* Begin Material supplied *

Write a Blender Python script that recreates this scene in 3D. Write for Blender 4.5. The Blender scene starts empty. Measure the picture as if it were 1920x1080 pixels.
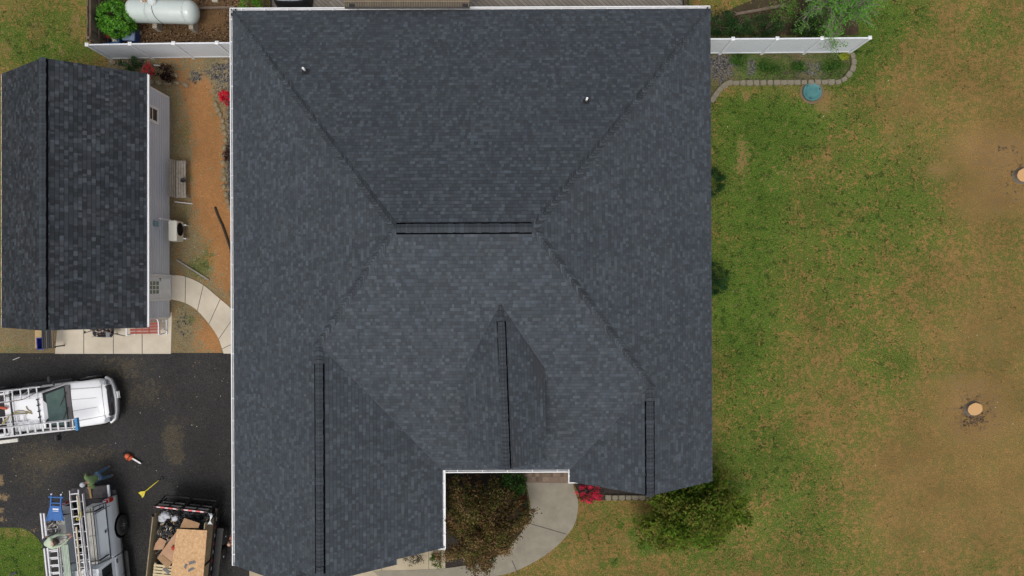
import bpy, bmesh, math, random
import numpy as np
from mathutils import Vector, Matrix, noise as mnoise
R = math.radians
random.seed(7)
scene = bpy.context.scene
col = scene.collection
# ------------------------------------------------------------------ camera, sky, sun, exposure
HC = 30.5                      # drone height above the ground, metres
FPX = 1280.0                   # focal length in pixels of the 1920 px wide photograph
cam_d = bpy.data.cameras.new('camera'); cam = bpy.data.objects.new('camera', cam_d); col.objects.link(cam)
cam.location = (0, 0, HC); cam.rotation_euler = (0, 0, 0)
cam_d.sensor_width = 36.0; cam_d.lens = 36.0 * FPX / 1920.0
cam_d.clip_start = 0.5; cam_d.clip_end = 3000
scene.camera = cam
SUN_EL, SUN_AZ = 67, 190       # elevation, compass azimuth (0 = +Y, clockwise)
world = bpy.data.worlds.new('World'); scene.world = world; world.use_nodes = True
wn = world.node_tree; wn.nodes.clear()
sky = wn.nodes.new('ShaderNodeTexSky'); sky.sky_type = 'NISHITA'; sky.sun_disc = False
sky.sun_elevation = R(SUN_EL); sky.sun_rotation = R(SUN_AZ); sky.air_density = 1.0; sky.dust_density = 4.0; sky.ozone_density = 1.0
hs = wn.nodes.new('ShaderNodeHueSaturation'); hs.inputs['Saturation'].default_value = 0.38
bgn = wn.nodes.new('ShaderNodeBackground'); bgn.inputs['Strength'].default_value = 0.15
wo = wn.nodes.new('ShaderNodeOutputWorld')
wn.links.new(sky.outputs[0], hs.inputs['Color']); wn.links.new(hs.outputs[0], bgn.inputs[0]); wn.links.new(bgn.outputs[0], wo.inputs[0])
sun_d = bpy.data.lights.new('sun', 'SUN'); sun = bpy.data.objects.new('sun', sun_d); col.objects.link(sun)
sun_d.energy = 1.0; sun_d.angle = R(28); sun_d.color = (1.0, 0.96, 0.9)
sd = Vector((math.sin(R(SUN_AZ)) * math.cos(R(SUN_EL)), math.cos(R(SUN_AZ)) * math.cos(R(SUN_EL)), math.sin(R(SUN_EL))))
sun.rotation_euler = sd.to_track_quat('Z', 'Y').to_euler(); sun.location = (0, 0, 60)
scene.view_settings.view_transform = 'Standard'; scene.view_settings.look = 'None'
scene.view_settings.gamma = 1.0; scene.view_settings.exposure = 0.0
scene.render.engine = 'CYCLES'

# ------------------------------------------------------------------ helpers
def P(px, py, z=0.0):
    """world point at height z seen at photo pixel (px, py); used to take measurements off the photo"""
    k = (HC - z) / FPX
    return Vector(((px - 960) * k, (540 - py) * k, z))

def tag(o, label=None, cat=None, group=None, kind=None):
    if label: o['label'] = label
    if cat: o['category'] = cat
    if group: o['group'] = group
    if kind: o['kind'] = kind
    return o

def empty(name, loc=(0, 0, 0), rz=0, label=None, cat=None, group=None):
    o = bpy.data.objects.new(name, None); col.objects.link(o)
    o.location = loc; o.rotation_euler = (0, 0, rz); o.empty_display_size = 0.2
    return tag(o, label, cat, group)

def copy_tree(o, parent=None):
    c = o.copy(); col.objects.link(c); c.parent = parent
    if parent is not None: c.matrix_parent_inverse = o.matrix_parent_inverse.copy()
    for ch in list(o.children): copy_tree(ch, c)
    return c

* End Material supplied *
* Begin Material supplied *

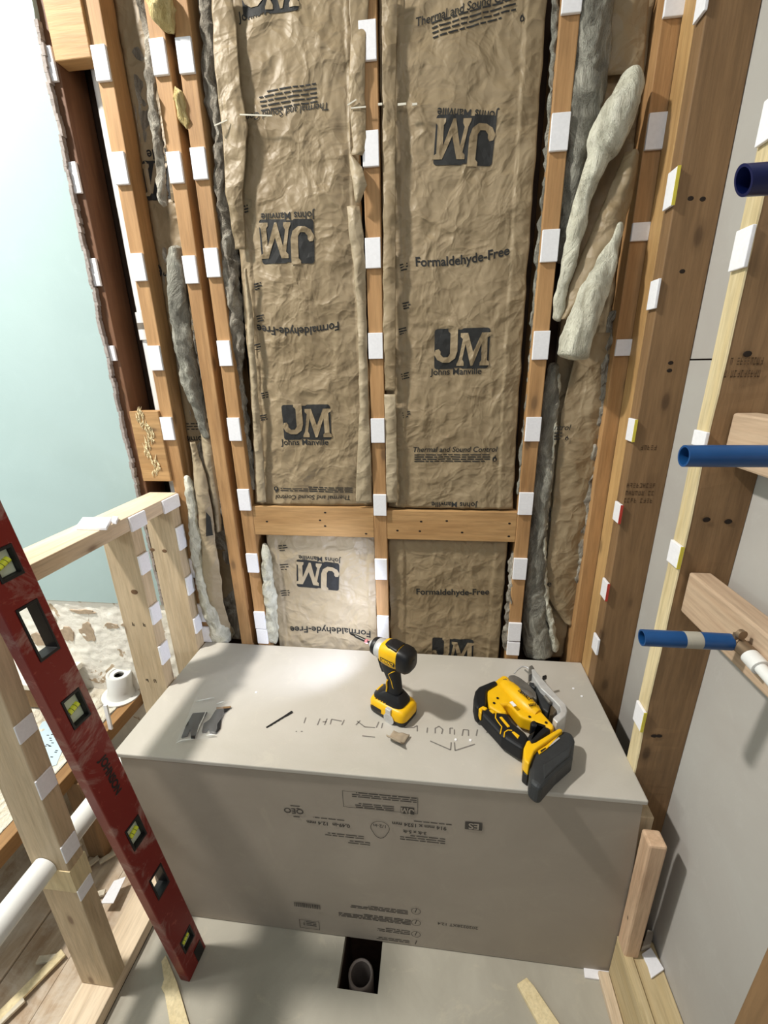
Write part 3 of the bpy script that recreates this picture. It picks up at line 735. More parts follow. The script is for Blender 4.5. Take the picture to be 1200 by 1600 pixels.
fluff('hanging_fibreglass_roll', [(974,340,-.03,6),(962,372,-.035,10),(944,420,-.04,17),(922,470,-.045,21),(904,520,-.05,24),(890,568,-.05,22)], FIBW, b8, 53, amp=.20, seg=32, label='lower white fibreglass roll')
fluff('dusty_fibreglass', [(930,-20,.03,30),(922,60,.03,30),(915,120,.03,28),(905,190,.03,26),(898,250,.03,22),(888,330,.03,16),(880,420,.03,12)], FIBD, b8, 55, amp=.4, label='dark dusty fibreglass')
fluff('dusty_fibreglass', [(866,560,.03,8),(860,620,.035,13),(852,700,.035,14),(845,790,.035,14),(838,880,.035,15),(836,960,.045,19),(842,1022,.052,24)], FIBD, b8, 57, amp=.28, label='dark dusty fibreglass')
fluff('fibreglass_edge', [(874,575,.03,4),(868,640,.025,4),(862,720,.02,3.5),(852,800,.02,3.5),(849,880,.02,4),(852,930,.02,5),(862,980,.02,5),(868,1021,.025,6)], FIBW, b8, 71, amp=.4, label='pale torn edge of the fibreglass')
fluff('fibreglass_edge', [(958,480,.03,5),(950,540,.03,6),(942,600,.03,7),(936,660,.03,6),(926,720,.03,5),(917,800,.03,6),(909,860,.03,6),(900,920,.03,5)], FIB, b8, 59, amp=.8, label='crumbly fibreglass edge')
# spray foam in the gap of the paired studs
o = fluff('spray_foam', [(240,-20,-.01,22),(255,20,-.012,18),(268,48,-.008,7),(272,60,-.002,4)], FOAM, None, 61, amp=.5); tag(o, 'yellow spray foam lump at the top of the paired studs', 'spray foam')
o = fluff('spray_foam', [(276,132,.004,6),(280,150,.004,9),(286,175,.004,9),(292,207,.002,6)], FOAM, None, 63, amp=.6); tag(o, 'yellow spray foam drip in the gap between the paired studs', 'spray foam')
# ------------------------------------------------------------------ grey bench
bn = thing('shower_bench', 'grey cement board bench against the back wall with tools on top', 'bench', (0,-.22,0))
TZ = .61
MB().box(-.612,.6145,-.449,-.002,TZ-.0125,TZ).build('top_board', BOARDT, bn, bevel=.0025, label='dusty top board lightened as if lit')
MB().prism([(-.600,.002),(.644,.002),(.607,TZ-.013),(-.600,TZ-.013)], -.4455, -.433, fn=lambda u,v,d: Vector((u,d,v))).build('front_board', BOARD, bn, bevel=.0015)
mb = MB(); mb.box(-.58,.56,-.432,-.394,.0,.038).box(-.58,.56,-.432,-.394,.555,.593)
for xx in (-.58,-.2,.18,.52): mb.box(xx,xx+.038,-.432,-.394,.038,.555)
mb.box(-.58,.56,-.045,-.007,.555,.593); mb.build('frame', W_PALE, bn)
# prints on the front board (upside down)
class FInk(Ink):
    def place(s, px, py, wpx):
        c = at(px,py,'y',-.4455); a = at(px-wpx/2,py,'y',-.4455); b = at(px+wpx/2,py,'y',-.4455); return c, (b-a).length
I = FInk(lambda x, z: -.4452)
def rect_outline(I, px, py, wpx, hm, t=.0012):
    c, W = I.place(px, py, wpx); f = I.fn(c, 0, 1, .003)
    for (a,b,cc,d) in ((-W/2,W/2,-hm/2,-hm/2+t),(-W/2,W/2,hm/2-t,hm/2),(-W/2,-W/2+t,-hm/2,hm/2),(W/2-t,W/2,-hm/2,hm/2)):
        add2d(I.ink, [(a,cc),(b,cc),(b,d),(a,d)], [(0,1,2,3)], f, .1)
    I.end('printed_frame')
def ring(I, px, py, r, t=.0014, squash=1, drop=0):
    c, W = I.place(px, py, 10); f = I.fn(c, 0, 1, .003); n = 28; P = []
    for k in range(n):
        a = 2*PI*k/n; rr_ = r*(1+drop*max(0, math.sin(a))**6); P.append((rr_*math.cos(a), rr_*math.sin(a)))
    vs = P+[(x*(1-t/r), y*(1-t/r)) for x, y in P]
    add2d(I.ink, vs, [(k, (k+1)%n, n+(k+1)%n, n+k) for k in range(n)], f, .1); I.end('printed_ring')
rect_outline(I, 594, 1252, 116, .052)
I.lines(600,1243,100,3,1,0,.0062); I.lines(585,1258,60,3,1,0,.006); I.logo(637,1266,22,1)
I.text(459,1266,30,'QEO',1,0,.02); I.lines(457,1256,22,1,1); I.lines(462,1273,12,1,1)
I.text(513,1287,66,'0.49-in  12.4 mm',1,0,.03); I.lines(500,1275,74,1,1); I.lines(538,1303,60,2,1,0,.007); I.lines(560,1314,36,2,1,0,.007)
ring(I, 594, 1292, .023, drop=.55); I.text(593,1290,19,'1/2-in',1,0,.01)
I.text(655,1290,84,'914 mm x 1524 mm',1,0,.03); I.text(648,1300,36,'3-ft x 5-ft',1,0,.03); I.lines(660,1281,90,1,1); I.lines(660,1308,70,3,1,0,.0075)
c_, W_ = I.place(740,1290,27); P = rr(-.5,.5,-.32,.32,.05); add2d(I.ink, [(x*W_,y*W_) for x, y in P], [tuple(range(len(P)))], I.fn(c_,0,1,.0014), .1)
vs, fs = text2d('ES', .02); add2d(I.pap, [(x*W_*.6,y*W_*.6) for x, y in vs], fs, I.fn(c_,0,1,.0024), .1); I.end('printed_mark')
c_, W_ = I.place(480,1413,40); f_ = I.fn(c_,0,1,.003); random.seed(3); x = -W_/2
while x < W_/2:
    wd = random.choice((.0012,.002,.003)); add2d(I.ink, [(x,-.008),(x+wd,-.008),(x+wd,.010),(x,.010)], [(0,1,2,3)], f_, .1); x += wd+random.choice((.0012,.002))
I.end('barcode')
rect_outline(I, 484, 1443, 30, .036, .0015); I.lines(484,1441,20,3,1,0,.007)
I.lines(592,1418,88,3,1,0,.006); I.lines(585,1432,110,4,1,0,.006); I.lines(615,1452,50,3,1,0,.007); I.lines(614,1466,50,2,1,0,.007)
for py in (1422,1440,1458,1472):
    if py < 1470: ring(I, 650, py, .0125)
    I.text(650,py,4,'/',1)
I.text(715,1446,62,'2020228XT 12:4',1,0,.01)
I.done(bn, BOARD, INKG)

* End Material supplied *

Exercise goal: In the listing above, find the line containing "Write a Blender" and the line containing "scene.render.engine = 'CYCLES'", then write out both of them and every line between, exactly, with no pictures.

Expected answer:
Write a Blender Python script that recreates this scene in 3D. Write for Blender 4.5. The Blender scene starts empty. Measure the picture as if it were 1920x1080 pixels.
import bpy, bmesh, math, random
import numpy as np
from mathutils import Vector, Matrix, noise as mnoise
R = math.radians
random.seed(7)
scene = bpy.context.scene
col = scene.collection
# ------------------------------------------------------------------ camera, sky, sun, exposure
HC = 30.5                      # drone height above the ground, metres
FPX = 1280.0                   # focal length in pixels of the 1920 px wide photograph
cam_d = bpy.data.cameras.new('camera'); cam = bpy.data.objects.new('camera', cam_d); col.objects.link(cam)
cam.location = (0, 0, HC); cam.rotation_euler = (0, 0, 0)
cam_d.sensor_width = 36.0; cam_d.lens = 36.0 * FPX / 1920.0
cam_d.clip_start = 0.5; cam_d.clip_end = 3000
scene.camera = cam
SUN_EL, SUN_AZ = 67, 190       # elevation, compass azimuth (0 = +Y, clockwise)
world = bpy.data.worlds.new('World'); scene.world = world; world.use_nodes = True
wn = world.node_tree; wn.nodes.clear()
sky = wn.nodes.new('ShaderNodeTexSky'); sky.sky_type = 'NISHITA'; sky.sun_disc = False
sky.sun_elevation = R(SUN_EL); sky.sun_rotation = R(SUN_AZ); sky.air_density = 1.0; sky.dust_density = 4.0; sky.ozone_density = 1.0
hs = wn.nodes.new('ShaderNodeHueSaturation'); hs.inputs['Saturation'].default_value = 0.38
bgn = wn.nodes.new('ShaderNodeBackground'); bgn.inputs['Strength'].default_value = 0.15
wo = wn.nodes.new('ShaderNodeOutputWorld')
wn.links.new(sky.outputs[0], hs.inputs['Color']); wn.links.new(hs.outputs[0], bgn.inputs[0]); wn.links.new(bgn.outputs[0], wo.inputs[0])
sun_d = bpy.data.lights.new('sun', 'SUN'); sun = bpy.data.objects.new('sun', sun_d); col.objects.link(sun)
sun_d.energy = 1.0; sun_d.angle = R(28); sun_d.color = (1.0, 0.96, 0.9)
sd = Vector((math.sin(R(SUN_AZ)) * math.cos(R(SUN_EL)), math.cos(R(SUN_AZ)) * math.cos(R(SUN_EL)), math.sin(R(SUN_EL))))
sun.rotation_euler = sd.to_track_quat('Z', 'Y').to_euler(); sun.location = (0, 0, 60)
scene.view_settings.view_transform = 'Standard'; scene.view_settings.look = 'None'
scene.view_settings.gamma = 1.0; scene.view_settings.exposure = 0.0
scene.render.engine = 'CYCLES'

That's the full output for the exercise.